Thème :
Économie
L’été à la ferme ou au village, l’hiver au chantier
Jean-Charles Fortin, INRS-Urbanisation, Culture et Société. 21 mars 2003
Pendant près de deux siècles, le métier de bûcheron, ou de forestier, a profondément marqué l’imaginaire québécois. Le chantier hivernal et la drave printanière ont servi de prétexte à une profusion de récits, de contes et de légendes qui mettent en scène des personnages doués d’une force peu commune ou d’une habileté extraordinaire. Chaque région forestière connaît ses Jos Montferrant élevés à la dimension du mythe par la tradition orale. Dans la seconde moitié du XXe siècle, toutefois, la généralisation de la coupe estivale, la mécanisation des opérations et l’utilisation de la scie à chaîne relèguent les récits de chantier à une époque qui semble tellement lointaine à nos contemporains, à une sorte de Moyen Âge préindustriel, dont nos grands-parents ont pourtant été acteurs ou témoins.
Le camp de bûcherons représente plus qu’une construction rudimentaire ou temporaire au Québec, il constitue une véritable institution qui trahit un mode de vie. Durant la première moitié du XXe siècle, ces camps abritent, à l’hiver, de 40 000 à 50 000 hommes et de 5 000 à 6 000 femmes et enfants. En général, le camp de bois rond doit servir de deux à quatre années, car on en construit de nouveaux à mesure que l’abattage sur les parterres de coupe progresse. Sur le réseau d’exploitation de la rivière Rimouski, le camp moyen doit loger 25 hommes : l’entrepreneur, un cuisinier et son assistant, 12 bûcherons, 6 charretiers et 4 préposés aux chemins. Le travail annuel d’exploitation se divise en quatre étapes au cours desquelles on prépare les camps et les chemins de halage, coupe les billes, les transporte jusqu’à la rivière, puis les achemine par flottage jusqu’à l’usine de sciage.
Au Bas-Saint-Laurent, une large part de l’effectif en forêt est d’une origine différente de celle des autres régions forestières du Québec.
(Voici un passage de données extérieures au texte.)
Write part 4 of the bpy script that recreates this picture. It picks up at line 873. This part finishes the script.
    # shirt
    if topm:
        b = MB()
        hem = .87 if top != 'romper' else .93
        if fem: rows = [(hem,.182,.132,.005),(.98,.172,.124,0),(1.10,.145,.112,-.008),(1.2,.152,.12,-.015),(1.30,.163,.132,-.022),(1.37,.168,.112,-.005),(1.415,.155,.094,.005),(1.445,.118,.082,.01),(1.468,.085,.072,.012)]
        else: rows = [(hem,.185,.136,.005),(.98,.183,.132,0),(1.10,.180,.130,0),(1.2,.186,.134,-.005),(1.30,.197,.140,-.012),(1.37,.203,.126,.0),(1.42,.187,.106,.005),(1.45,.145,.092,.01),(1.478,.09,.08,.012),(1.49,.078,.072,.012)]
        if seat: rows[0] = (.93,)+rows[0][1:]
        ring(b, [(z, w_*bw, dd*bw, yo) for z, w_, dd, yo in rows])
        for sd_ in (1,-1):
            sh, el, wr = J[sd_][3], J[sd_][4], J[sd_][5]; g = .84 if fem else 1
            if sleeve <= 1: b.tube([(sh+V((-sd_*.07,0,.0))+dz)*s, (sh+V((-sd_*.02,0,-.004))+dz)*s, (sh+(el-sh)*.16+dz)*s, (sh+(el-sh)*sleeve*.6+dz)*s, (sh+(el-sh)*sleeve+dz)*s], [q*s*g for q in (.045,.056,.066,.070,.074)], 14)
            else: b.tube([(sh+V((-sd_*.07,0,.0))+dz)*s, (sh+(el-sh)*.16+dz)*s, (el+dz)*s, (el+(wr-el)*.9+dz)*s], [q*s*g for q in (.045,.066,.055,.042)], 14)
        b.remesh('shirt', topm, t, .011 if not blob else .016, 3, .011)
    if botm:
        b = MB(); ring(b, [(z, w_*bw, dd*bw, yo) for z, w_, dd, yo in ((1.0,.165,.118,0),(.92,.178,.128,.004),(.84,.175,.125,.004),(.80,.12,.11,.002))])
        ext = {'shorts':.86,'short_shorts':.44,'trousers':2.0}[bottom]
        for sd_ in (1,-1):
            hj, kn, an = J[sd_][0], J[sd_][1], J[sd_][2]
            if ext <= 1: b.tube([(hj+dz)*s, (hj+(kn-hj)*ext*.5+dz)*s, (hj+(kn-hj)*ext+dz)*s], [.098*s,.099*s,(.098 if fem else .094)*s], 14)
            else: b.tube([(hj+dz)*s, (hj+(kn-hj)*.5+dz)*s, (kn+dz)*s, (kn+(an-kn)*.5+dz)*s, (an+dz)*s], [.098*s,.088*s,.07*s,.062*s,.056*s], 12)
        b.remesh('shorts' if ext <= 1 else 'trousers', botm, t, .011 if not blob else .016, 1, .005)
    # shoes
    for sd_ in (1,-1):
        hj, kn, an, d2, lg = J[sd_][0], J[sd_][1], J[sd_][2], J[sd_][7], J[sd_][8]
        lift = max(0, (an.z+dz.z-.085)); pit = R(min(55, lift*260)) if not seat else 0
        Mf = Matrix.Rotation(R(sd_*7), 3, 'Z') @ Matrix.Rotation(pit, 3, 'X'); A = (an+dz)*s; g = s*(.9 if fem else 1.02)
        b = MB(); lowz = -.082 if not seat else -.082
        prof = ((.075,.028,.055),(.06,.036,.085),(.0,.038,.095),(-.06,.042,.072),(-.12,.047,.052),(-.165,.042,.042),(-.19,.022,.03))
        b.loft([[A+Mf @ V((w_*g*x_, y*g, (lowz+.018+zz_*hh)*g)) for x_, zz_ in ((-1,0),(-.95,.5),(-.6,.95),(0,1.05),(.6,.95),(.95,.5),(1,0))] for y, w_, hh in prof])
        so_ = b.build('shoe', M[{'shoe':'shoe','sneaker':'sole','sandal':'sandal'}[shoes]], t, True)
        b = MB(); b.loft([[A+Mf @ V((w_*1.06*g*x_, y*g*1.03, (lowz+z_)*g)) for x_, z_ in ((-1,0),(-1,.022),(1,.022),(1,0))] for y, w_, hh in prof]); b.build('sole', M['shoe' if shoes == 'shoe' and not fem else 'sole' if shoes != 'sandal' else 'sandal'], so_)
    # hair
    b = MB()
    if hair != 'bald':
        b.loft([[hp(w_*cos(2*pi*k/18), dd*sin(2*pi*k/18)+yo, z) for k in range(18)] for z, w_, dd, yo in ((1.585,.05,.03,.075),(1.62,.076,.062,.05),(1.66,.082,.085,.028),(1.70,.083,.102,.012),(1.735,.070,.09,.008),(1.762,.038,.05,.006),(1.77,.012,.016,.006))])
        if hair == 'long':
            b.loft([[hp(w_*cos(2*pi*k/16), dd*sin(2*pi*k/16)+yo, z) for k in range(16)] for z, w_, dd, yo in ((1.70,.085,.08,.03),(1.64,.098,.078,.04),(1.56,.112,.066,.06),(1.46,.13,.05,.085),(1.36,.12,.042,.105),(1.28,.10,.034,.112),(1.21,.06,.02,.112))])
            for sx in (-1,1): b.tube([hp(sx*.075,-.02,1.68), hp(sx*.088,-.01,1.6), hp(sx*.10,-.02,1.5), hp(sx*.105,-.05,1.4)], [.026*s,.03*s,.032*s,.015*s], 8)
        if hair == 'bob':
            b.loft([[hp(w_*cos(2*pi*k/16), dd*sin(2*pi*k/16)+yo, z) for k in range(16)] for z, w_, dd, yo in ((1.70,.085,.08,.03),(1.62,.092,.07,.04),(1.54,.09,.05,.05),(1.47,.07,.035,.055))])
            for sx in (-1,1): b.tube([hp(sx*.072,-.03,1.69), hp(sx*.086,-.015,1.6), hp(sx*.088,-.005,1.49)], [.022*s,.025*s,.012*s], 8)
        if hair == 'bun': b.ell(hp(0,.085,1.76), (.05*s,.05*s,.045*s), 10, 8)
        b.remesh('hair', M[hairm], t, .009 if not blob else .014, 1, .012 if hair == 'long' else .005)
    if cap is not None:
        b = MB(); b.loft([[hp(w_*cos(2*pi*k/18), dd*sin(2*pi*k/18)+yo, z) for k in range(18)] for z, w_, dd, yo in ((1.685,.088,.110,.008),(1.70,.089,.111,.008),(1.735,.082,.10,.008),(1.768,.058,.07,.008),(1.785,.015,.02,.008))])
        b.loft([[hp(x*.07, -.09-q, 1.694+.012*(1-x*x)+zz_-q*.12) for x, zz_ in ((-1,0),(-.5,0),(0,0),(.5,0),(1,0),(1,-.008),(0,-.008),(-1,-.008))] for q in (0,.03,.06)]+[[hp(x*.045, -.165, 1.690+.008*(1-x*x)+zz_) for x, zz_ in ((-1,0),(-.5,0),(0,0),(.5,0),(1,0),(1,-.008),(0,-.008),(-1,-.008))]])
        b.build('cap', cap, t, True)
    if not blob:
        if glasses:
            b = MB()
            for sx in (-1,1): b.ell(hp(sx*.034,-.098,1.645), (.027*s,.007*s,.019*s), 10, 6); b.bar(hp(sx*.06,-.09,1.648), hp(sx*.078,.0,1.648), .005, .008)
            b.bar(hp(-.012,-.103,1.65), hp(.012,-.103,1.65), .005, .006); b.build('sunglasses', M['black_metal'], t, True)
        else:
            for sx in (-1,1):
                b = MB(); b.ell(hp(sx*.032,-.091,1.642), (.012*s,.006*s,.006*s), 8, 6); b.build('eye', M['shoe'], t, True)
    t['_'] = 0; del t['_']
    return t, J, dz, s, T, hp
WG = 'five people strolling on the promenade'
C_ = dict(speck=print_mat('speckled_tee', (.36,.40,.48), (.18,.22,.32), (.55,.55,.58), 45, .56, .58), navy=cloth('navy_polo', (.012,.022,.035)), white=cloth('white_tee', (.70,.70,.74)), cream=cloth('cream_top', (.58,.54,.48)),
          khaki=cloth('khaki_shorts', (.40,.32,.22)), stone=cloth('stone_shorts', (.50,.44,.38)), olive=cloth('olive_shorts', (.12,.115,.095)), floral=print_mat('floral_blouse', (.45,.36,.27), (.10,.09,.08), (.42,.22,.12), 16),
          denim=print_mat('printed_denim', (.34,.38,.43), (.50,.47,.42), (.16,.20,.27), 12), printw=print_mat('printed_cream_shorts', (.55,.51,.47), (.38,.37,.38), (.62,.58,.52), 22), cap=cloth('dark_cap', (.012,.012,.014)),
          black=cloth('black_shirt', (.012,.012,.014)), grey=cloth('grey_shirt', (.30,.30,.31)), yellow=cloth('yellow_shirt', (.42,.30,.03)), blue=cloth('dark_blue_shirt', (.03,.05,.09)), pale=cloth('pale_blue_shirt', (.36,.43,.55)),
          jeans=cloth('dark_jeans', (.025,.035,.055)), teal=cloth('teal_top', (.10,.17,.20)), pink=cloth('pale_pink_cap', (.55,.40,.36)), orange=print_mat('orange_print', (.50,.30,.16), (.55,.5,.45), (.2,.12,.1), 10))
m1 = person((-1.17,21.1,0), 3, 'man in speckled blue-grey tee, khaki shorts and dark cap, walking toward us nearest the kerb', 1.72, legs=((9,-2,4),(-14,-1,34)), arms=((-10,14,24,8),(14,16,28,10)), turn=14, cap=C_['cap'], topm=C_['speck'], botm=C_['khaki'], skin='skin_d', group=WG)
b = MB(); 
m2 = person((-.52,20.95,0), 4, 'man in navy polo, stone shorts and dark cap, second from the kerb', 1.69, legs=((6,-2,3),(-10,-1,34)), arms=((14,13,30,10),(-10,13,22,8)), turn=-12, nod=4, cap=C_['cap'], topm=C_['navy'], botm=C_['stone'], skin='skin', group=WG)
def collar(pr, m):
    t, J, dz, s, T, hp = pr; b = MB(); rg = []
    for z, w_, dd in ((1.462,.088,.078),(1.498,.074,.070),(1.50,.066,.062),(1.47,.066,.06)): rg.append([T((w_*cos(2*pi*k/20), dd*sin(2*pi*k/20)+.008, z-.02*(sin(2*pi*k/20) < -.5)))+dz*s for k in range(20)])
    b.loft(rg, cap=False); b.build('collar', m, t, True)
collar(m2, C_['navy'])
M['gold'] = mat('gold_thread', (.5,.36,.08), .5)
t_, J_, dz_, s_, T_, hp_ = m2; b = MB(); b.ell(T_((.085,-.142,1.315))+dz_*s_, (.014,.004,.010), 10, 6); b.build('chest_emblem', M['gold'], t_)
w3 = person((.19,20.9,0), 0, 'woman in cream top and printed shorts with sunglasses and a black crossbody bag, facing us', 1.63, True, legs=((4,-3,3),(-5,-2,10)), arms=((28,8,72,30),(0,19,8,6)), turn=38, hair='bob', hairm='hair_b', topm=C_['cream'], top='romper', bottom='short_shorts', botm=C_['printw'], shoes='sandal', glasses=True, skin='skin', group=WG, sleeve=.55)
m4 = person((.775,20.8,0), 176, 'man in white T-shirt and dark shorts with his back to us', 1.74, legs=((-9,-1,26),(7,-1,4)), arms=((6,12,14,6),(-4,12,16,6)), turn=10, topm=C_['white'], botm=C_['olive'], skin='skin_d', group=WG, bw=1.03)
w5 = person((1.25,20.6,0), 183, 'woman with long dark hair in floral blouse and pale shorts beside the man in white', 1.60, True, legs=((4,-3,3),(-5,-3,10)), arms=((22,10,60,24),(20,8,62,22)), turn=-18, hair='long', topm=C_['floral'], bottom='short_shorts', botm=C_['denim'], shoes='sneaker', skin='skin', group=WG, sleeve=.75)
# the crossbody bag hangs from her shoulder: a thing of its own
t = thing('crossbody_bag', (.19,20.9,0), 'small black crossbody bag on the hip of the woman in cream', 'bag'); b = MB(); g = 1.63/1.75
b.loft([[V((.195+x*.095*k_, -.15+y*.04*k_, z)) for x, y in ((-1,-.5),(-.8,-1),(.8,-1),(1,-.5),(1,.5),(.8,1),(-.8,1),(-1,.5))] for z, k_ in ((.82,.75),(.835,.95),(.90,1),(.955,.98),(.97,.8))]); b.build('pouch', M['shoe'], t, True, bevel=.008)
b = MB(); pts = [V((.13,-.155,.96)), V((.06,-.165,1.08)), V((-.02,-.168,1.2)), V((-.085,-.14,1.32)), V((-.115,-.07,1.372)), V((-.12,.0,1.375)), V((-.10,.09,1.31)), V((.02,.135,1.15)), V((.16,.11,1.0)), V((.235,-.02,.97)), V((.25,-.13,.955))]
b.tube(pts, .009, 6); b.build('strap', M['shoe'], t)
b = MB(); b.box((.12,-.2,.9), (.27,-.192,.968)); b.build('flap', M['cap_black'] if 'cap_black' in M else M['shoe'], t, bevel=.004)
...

Contrairement aux régions productrices de pâte et de papier, la spécialisation bas-laurentienne dans le sciage force la mise à pied annuellement de milliers d’ouvriers durant la saison froide. Ces journaliers de scieries deviennent bûcherons, charretiers ou draveurs dans les concessions forestières de leur employeur. La multiplication du nombre de ces journaliers de scieries constitue sans doute le principal fait de société dans les premières décennies du siècle, au Bas-Saint-Laurent. Ces employés à gages qui habitent petites villes, villages et hameaux ne peuvent pas tous compléter le cycle annuel en forêt et en usine et les longs mois de chômage font partie de la réalité familiale.
Au cours des premières décennies du XXe siècle, on estime que les trois quarts de la coupe dans les forêts du Québec est l’œuvre des agriculteurs, des colons et de leurs fils. Le travail en forêt constitue souvent, dans les fermes débutantes des hautes terres la principale source de numéraire. En montant au chantier avec leurs chevaux de ferme, les agriculteurs peuvent augmenter leurs revenus de façon substantielle. En 1931, la main-d'œuvre masculine sur les fermes du Bas-Saint-Laurent totalise 17 000 individus de 10 ans et plus. Comme les chantiers de la région ne peuvent accueillir cette main-d’œuvre pléthorique, un nombre variable et croissant d’entre eux traverse le fleuve. À la fin des années 1920, la moitié des 5 000 ouvriers forestiers de la Côte-Nord viendrait de la rive sud, surtout depuis le port de Matane. Et déjà, les forêts du Maine attirent les bûcherons témiscouatains.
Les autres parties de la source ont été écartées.